### Given data
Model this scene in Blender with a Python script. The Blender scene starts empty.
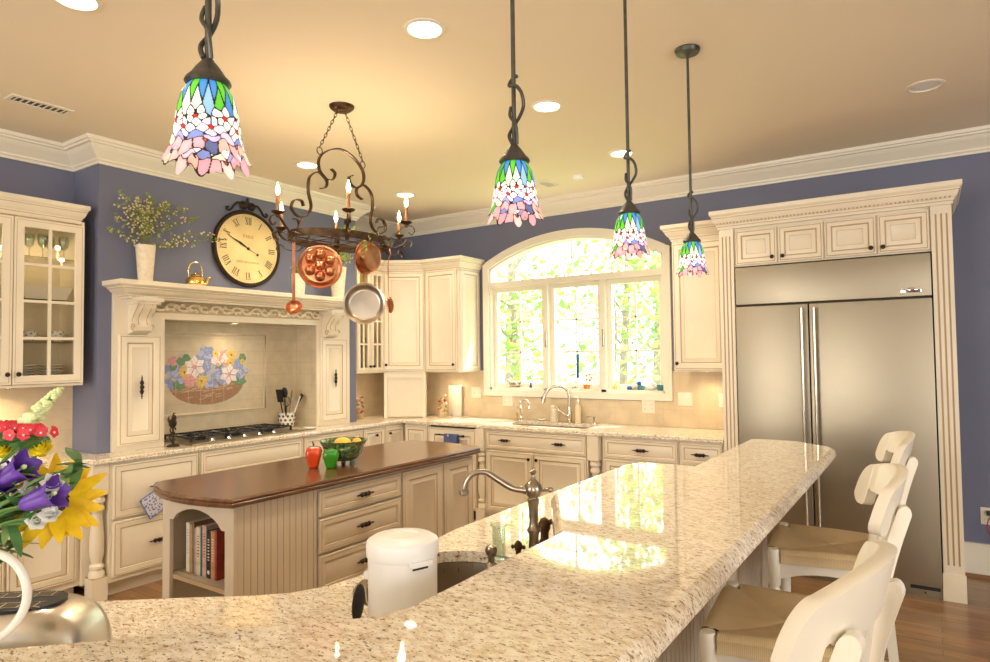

---

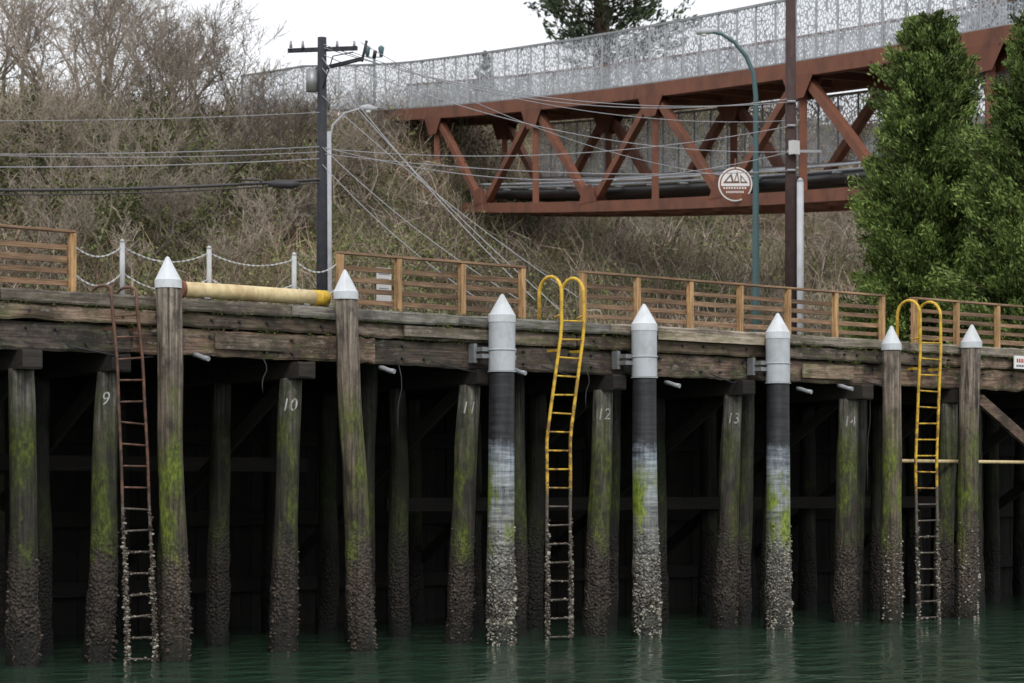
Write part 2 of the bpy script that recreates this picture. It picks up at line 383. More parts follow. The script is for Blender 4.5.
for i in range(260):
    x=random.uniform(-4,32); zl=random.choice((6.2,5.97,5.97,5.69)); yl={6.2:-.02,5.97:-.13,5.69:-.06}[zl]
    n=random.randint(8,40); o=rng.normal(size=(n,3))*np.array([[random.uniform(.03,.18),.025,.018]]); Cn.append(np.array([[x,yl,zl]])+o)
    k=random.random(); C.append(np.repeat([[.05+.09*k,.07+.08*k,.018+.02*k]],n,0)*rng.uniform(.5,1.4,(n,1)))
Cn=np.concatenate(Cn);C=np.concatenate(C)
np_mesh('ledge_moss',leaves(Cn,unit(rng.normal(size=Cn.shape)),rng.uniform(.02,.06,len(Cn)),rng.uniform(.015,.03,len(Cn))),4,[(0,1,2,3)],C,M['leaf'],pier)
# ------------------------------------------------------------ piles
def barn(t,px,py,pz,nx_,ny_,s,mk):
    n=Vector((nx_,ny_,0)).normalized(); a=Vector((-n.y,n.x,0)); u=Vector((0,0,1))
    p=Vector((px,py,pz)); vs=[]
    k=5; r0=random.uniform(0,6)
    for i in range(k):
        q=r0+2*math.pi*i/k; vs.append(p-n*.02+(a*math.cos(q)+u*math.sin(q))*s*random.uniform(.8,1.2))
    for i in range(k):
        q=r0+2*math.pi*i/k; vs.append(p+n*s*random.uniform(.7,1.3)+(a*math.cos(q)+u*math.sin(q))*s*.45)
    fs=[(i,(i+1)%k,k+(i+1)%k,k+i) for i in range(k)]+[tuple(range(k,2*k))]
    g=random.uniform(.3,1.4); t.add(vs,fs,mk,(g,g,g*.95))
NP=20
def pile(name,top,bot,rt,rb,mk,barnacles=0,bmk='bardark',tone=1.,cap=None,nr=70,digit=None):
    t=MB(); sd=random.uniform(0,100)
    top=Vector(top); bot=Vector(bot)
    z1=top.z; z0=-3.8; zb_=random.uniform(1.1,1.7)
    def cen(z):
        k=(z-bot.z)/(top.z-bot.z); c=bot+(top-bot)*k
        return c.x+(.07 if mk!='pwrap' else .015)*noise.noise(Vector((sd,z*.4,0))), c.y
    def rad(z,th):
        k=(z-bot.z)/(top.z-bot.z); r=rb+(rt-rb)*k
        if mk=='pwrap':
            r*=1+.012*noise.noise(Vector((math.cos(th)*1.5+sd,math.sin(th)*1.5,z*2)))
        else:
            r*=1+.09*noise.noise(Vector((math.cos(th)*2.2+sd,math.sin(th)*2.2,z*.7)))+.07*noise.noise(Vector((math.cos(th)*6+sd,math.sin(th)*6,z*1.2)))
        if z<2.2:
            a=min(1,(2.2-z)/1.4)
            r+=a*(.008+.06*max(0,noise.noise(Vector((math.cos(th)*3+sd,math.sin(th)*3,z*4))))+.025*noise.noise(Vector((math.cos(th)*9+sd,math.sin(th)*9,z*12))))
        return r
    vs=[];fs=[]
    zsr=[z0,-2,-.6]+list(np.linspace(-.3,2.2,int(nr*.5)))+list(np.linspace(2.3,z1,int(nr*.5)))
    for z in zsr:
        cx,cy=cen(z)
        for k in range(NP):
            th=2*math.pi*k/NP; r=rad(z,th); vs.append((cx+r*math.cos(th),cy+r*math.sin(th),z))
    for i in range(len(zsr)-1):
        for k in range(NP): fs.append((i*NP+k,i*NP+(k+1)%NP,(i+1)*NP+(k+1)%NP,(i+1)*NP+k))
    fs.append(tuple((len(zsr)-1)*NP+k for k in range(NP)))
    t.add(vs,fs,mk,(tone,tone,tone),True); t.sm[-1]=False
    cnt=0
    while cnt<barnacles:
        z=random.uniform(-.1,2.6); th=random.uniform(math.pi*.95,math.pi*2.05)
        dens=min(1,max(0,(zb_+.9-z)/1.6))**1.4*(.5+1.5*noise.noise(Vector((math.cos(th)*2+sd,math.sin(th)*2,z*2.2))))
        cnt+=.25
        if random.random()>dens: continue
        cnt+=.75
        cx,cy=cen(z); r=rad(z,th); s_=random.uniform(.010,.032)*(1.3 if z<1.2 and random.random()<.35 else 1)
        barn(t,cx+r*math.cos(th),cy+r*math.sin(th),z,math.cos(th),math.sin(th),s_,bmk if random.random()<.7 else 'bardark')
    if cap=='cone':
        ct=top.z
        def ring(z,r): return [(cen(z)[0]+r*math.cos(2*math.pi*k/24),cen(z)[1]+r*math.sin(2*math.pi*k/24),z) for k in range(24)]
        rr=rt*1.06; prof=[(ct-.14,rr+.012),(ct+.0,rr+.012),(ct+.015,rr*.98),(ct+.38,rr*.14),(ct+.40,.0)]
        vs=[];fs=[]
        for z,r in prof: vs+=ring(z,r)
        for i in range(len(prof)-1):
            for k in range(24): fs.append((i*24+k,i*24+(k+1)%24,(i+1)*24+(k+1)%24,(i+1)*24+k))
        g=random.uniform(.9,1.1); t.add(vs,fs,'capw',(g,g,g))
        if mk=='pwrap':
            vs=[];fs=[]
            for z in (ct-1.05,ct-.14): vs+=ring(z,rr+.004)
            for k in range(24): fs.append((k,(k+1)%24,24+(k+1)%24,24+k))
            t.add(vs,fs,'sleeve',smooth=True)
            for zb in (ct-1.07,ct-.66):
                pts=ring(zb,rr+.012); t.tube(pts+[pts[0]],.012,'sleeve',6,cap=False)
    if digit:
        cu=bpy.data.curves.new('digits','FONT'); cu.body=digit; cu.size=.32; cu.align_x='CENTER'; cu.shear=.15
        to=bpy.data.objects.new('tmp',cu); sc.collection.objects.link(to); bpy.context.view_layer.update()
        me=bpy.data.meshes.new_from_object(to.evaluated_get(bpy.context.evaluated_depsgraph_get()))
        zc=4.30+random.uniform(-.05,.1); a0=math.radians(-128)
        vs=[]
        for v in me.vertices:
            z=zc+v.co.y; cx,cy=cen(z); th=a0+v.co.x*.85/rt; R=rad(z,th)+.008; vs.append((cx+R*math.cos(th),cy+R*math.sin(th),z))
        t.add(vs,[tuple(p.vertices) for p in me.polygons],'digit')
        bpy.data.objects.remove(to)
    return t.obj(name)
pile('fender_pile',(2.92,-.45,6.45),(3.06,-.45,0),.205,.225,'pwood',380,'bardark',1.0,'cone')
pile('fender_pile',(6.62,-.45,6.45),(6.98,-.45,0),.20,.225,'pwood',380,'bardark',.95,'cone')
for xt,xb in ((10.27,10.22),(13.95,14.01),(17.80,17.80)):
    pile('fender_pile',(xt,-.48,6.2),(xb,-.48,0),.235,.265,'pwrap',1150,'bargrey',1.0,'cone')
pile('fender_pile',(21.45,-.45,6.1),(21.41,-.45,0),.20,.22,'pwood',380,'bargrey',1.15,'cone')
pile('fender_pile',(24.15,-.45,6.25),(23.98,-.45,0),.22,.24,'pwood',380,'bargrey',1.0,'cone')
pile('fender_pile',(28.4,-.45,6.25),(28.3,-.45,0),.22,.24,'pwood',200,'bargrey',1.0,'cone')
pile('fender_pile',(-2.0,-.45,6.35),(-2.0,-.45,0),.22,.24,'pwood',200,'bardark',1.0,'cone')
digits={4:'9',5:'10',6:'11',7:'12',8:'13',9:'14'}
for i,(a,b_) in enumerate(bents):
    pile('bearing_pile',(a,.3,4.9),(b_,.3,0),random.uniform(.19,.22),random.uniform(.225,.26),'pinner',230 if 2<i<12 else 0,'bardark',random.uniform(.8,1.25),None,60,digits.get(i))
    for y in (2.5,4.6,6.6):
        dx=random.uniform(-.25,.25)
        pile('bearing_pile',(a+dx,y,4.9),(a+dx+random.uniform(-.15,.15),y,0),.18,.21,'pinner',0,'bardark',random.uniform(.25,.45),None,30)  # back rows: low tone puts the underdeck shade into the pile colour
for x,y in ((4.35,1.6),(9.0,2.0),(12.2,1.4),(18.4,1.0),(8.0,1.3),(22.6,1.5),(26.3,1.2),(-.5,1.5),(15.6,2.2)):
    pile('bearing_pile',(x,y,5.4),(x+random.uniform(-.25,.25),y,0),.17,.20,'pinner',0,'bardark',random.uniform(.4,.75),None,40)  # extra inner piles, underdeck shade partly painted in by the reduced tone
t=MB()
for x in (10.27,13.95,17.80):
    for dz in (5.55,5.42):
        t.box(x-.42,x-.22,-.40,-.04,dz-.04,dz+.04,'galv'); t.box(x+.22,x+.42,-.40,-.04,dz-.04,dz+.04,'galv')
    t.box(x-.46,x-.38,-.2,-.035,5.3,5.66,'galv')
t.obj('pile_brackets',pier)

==

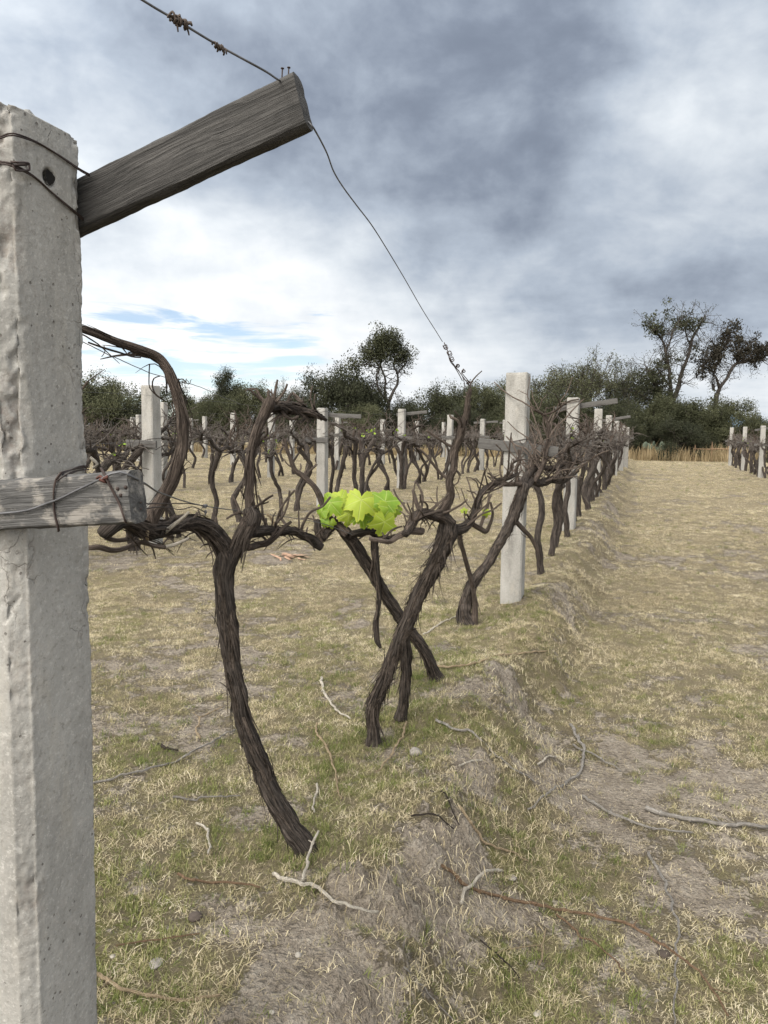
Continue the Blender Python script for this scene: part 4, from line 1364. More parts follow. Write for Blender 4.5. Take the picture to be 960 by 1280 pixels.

### Problem requirements
Find the word "follow" and list each line it appears in.

### Finished answer
Write part 2 of the bpy script that recreates this picture. It picks up at line 383. More parts follow. The script is for Blender 4.5.
Continue the Blender Python script for this scene: part 4, from line 1364. More parts follow. Write for Blender 4.5. Take the picture to be 960 by 1280 pixels.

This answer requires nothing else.